Banco Bozano analyst Alexandre Gartner estimates that Telebras and Telesp could rise as much as 40% and 25%, respectively, in the next year. Electric utilities also offer "compelling value" because they are less sensitive to the economic downturn, says Jorge O. Mariscal, chief Latin America investment strategist at Goldman, Sachs & Co. in New York. One of his favorites is Cemig, the electric utility of Minas Gerais state.

In contrast to Brazil, Mexico has emerged as Latin America's star. After the devaluation, Mexico kept a tight rein on monetary policy, which helped restore confidence. The Mexico City stock index is up 46% in dollar terms in 1997, tops among the region's major economies.
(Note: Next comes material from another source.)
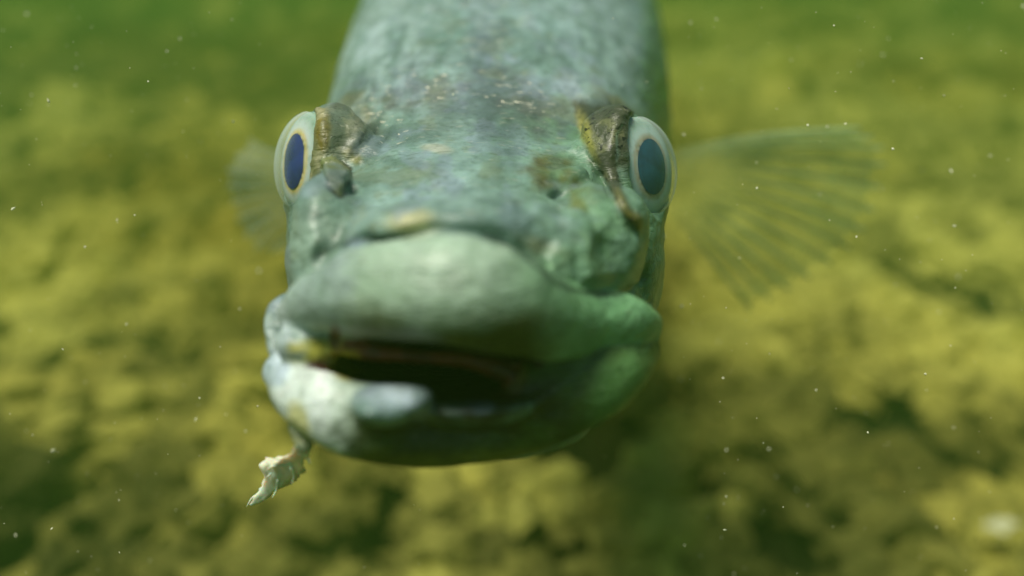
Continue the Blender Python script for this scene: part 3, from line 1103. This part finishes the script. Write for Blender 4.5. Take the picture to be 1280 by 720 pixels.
CORNEA, nt, bs = new_mat("cornea")
out = nt.nodes["Material Output"]
tr = nt.nodes.new("ShaderNodeBsdfTransparent")
mx = nt.nodes.new("ShaderNodeMixShader")
bs.inputs["Base Color"].default_value = (0.75, 0.85, 0.82, 1)
bs.inputs["Roughness"].default_value = 0.08
lw = nt.nodes.new("ShaderNodeLayerWeight"); lw.inputs[0].default_value = 0.45
nt.links.new(ramp(nt, lw.outputs["Facing"], 0.35, 1.0, 0.03, 0.75), mx.inputs[0])
nt.links.new(tr.outputs[0], mx.inputs[1]); nt.links.new(bs.outputs[0], mx.inputs[2])
nt.links.new(mx.outputs[0], out.inputs["Surface"])

IRIS, nt, bs = new_mat("iris")
nt.links.new(mix_rgb(nt, attr(nt, "pigment"), (0.7, 0.75, 0.7), ramp(nt, noise_tex(nt, 500, 4, 0.6, obj_coord(nt)), 0.45, 0.7), 'MULTIPLY'), bs.inputs["Base Color"])
bs.inputs["Roughness"].default_value = 0.4
bs.inputs["Subsurface Weight"].default_value = 0.2
bs.inputs["Subsurface Scale"].default_value = 0.001

for side, pc, gold, pale, lab in (("left", (0.006, 0.018, 0.14), (0.60, 0.48, 0.14), (0.50, 0.58, 0.55), "dark navy pupil eye on the left of the head"),
                                  ("right", (0.006, 0.075, 0.12), (0.42, 0.38, 0.24), (0.46, 0.62, 0.57), "teal pupil eye on the right of the head")):
    V, Fe, rad = eyeball(side)
    g = np.exp(-((rad - 0.455) / 0.045) ** 2)[:, None]
    inner = sstep(rad, 0.42, 0.40)[:, None]
    edge = sstep(rad, 0.52, 0.74)[:, None]
    c = np.array(pale)[None] * (1 - edge) + np.array([0.26, 0.40, 0.30])[None] * edge
    c = c * (1 - g * 0.95) + np.array(gold)[None] * g * 0.95
    c = c * (1 - inner) + np.array([0.02, 0.03, 0.05])[None] * inner
    eye = build("eye", cam2world(V), Fe, IRIS, fish, colors={"pigment": c})
    tag(eye, lab)
    PUPIL = plain("pupil_" + ("navy" if side == "left" else "teal"), pc, 0.2, 0.35, 300, 0.5)
    V, Fp = tri(*dome(side, EYE_R, EYE_T, 0.415, lift=0.012, narrow=0.82 if side == 'left' else 0.86))
    build("pupil", cam2world(V), Fp, PUPIL, eye)
    V, Fp = tri(*dome(side, EYE_R + 0.02, EYE_T + 0.17, EYE_R - 0.012, 40, 16))
    build("cornea", cam2world(V), Fp, CORNEA, eye)

# ------------------------------------------------------------------ fins
def fan_fin(name, base_pts, tips, nray, membrane, ray_mat, label=None, ray_r=0.06, bend=0.0, rows=16, op=(0.25, 1.0), rag=0.03):
    """fin between a base line and a tip line (camera-aligned cm); membrane scalloped between raised rays"""
    B0 = catmull(base_pts, nray); T0 = catmull(tips, nray)
    sub = 5
    cols_ = (nray - 1) * sub + 1
    Bf = catmull(base_pts, cols_); Tf = catmull(tips, cols_)
    nrm = np.cross(Tf[cols_ // 2] - Bf[cols_ // 2], Bf[-1] - Bf[0] + Tf[-1] - Tf[0]); nrm /= np.linalg.norm(nrm)
    def pt(b, t, s, u):
        L = np.linalg.norm(t - b)
        wave = bend * L * math.sin(math.pi * s) + 0.03 * L * s * math.sin(u * 9.0)
        sag = (t - b) * s + np.array([0, 0, -0.10 * L * s * s * (u - 0.2)])
        return b + sag + nrm * wave
    vs, opac = [], []
    for c in range(cols_):
        u = c / (cols_ - 1)
        fr = abs((c % sub) / sub - 0.5) * 2
        Ls = 1 - 0.05 * (1 - fr) - rag * abs(math.sin(c * 1.7))
        for r in range(rows):
            s = r / (rows - 1)
            p = pt(Bf[c], Bf[c] + (Tf[c] - Bf[c]) * Ls, s, u)
            vs.append(p)
            opac.append(op[0] + (op[1] - op[0]) * s)
    fs = [(c * rows + r, c * rows + r + 1, (c + 1) * rows + r + 1, (c + 1) * rows + r) for c in range(cols_ - 1) for r in range(rows - 1)]
    fin = build(name, cam2world(np.array(vs)), np.array(fs), membrane, fish, colors={"opacity": np.array(opac)})
    if label:
        tag(fin, label)
    for i in range(nray):
        u = i / (nray - 1)
        path = np.array([pt(B0[i], T0[i], s, u) for s in np.linspace(0, 1, 14)])
        V, Fr = tri(*tube(path, np.linspace(ray_r, ray_r * 0.45, 14), 5))
        o = np.repeat(np.linspace(op[0] * 0.7, 1.0, 14), 5)
        o = np.concatenate([o, [0.3, 1.0]])
        build("fin_ray", cam2world(V), Fr, ray_mat, fin, colors={"opacity": o})
    return fin


fan_fin("pectoral_fin", [Q(842, 192, 22.5), Q(846, 222, 22.8), Q(838, 262, 23)],
        [Q(1075, 166, 24), Q(1112, 196, 24.5), Q(1092, 250, 25), Q(1055, 300, 25.5), Q(1000, 345, 26), Q(940, 372, 26)], 13,
        FIN_MEMBRANE, FIN_RAY, "green translucent pectoral fin spread out on the right", 0.10, 0.07, 16, (0.12, 1.0), 0.06)
fan_fin("pectoral_fin", [Q(400, 200, 22.5), Q(396, 235, 22.8), Q(402, 265, 23)],
        [Q(312, 178, 26), Q(288, 215, 27), Q(286, 260, 27.5), Q(318, 296, 27), Q(372, 304, 26)], 10,
        FIN_PALE, FIN_PALE, "pale pectoral fin behind the left eye", 0.06, 0.05)
# fins behind the frame's edge
def axis_top(d):
    t = math.log(d)
    S = [np.interp(t, np.log(SEC[:, 0]), SEC[:, k]) for k in range(1, 6)]
    return Q(S[0], S[2] - S[3] * 0.97, d)
ds = [32, 36, 40, 44, 48]
fan_fin("dorsal_fin", [axis_top(d) for d in ds], [axis_top(d) + np.array([0, 2.5, h]) for d, h in zip(ds, (3.2, 4.6, 4.8, 4.0, 2.2))], 12, FIN_MEMBRANE, FIN_RAY, None, 0.08, 0.0)
ds = [52, 56, 60, 64]
fan_fin("dorsal_fin", [axis_top(d) for d in ds], [axis_top(d) + np.array([0, 2.5, h]) for d, h in zip(ds, (3.4, 3.8, 3.2, 2.0))], 10, FIN_MEMBRANE, FIN_RAY, None, 0.07, 0.0)
tb = Q(663, -28, 79.5)
fan_fin("tail_fin", [tb + (0, 0, 2), tb, tb + (0, 0, -2)], [tb + (0, 10, 8.5), tb + (0, 9, 4), tb + (0, 7.5, 0), tb + (0, 9, -4), tb + (0, 10, -8.5)], 15, FIN_MEMBRANE, FIN_RAY, None, 0.08, 0.0)

# ------------------------------------------------------------------ the torn shred
pts = catmull([(381, 548, 11.9, 11), (378, 560, 12.2, 9), (371, 572, 12.8, 10), (358, 582, 13.3, 19), (347, 594, 13.6, 17), (335, 610, 13.9, 8), (324, 622, 14.0, 6), (313, 631, 14.1, 2)], 48)
vs, fs, seg = [], [], 16
for i, p in enumerate(pts):
    for k in range(seg):
        w = 2 * math.pi * k / seg
        rr = 0.85 * p[3] * (1 + 1.2 * (vnoise(np.array([[i * 0.22, 2.0 * math.cos(w), 2.0 * math.sin(w)]]), 5)[0] - 0.5) + 0.35 * (vnoise(np.array([[i * 0.7, 3 * math.cos(w), 3 * math.sin(w)]]), 6)[0] - 0.5))
        c = Q(p[0] + rr * 0.95 * math.cos(w), p[1] + rr * 0.55 * math.cos(w) + rr * 0.30 * math.sin(w), p[2])
        vs.append(c + np.array([0, rr * p[2] / FPX * 0.3 * math.sin(w), 0.3 * rr * p[2] / FPX * math.sin(w)]))
for i in range(len(pts) - 1):
    for k in range(seg):
        k2 = (k + 1) % seg
        fs.append((i * seg + k, i * seg + k2, (i + 1) * seg + k2, (i + 1) * seg + k))
vs, fs = tri(np.array(vs), np.array(fs))
for pa in ([(366, 578, 13.1), (352, 580, 13.3), (338, 584, 13.4), (332, 590, 13.5)], [(352, 590, 13.5), (342, 590, 13.6), (333, 597, 13.6)], [(348, 598, 13.6), (346, 612, 13.8), (340, 622, 13.8)],
           [(364, 584, 13.2), (368, 594, 13.3), (364, 606, 13.4)], [(326, 618, 14), (316, 622, 14.1), (308, 634, 14.2)], [(374, 566, 12.5), (384, 572, 12.6), (388, 580, 12.6)]):
    path = catmull([Q(*p) for p in pa], 8)
    V, Fk = tri(*tube(path, np.linspace(0.030, 0.006, 8), 5))
    fs = np.concatenate([fs, Fk + len(vs)]); vs = np.concatenate([vs, V])
sh = build("torn_shred", cam2world(vs), fs, FLESH, fish)
tag(sh, "frayed whitish shred of flesh hanging from the left of the lower jaw")

# ------------------------------------------------------------------ specks drifting in the water
oct_v = np.array([(1, 0, 0), (-1, 0, 0), (0, 1, 0), (0, -1, 0), (0, 0, 1), (0, 0, -1)], float)
oct_f = np.array([(0, 2, 4), (2, 1, 4), (1, 3, 4), (3, 0, 4), (2, 0, 5), (1, 2, 5), (3, 1, 5), (0, 3, 5)])
n = 650
d = 12.0 + 9 * rng.random(n) ** 1.4
px = rng.random(n) * 1340 - 30
py = rng.random(n) ** 1.35 * 760 - 20
spk = []
body_box = (px > 330) & (px < 850)
for i in range(n):
    if body_box[i] and d[i] > 11.0 and rng.random() < 0.9:
        continue
    s = (0.55 + 1.4 * rng.random() ** 5) * d[i] / FPX
    st = np.array([1 + 1.6 * rng.random() ** 3, 1, 1])
    a = rng.normal(size=(3, 3)); q_, _ = np.linalg.qr(a)
    spk.append((Q(px[i], py[i], d[i])[None] + (oct_v * (0.7 + 0.6 * rng.random((6, 1))) * st * s) @ q_))
V = np.concatenate(spk)
F = (oct_f[None] + (np.arange(len(spk)) * 6)[:, None, None]).reshape(-1, 3)
SPECK = plain("silt_speck", (0.85, 0.84, 0.60), 0.6, 0.2, 50)
sp = build("drifting_specks", cam2world(V), F, SPECK, smooth=False)
tag(sp, "tiny pale specks of silt drifting in the water", "silt specks", kind="stuff")

# ------------------------------------------------------------------ the murky green water itself
x0, x1, y0, y1, z0, z1 = -42, 42, -41, 44, -1.2, 0.50
V = np.array([(x, y, z) for z in (z0, z1) for y in (y0, y1) for x in (x0, x1)], float)
F = np.array([(0, 2, 3, 1), (4, 5, 7, 6), (0, 1, 5, 4), (2, 6, 7, 3), (0, 4, 6, 2), (1, 3, 7, 5)])
WATER = bpy.data.materials.new("murky_water")
WATER.use_nodes = True
nt = WATER.node_tree
nt.nodes.remove(nt.nodes["Principled BSDF"])
pv = nt.nodes.new("ShaderNodeVolumePrincipled")
pv.inputs["Color"].default_value = (0.19, 0.39, 0.075, 1)
pv.inputs["Density"].default_value = 0.58
pv.inputs["Anisotropy"].default_value = 0.2
nt.links.new(pv.outputs[0], nt.nodes["Material Output"].inputs["Volume"])
hz = build("haze", V, F, WATER, smooth=False)
tag(hz, "murky green water fading the far lake bed", kind="stuff")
In addition to solid 5% GDP growth, Mexico will gain from lower inflation, which should fall from 17% this year to 12% in 1998. Interest rates are likely to edge downward from their current 21%, and the peso looks stable. In addition, profits are expected to rise more than 20%, fueled by investment growth that could again reach 20% in 1998.

The leading beneficiaries will be the construction and banking sectors, which, thanks to the domestic recovery, have room to gain. Krohn of UBS is picking financial groups Banamex-Accival and Bancomer. And Lars Schonander, director of research for Santander Investment in Mexico City, is enthusiastic about construction group Empresas ICA and steel-pipe producer Tamsa.

Still, Asian storm clouds loom on Mexico's horizon. Jorge Suarez Velez, president of Afin Securities International Ltd. in New York, worries that the Asian slowdown will have a greater effect on the U.S. than expected. If there is turmoil in the U.S. market, nervous American investors could seek safe havens and pull their money out of emerging markets. The issue of Brazil's stability is another big question. And some analysts worry that Mexico might be growing too fast. The strong peso and buoyant economy are expected to turn a $1.4 billion trade surplus into a deficit as high as $2.6 billion in 1998.

Argentina, too, is waiting to see how Brazil fares. Its close trade ties to its neighbor have prompted analysts to lower 1998 GDP growth estimates from 7% to about 5%. But if Brazil can avoid a major devaluation, Argentina could shine. Goldman Sachs' Mariscal is bullish on YPF, the big oil company, which he believes was unfairly punished in the post-Hong Kong sell-off.

Smaller markets in Latin America appear riskier. Chile, which sends 35% of its exports to Asia, will be hit by reduced Korean and Japanese demand for Chilean copper. Peru's economy should grow by about 5%, but President Alberto Fujimori's political maneuvers to win a third term in 2000 could unnerve the market. And political uncertainty might be a market factor in Venezuela and Colombia, both of which hold presidential elections in 1998. More instability is just what Latin investors don't want to see. If they're lucky, Mexico will continue to shine. But elsewhere, they'll have to be fleet of foot to avoid getting tripped up in 1998.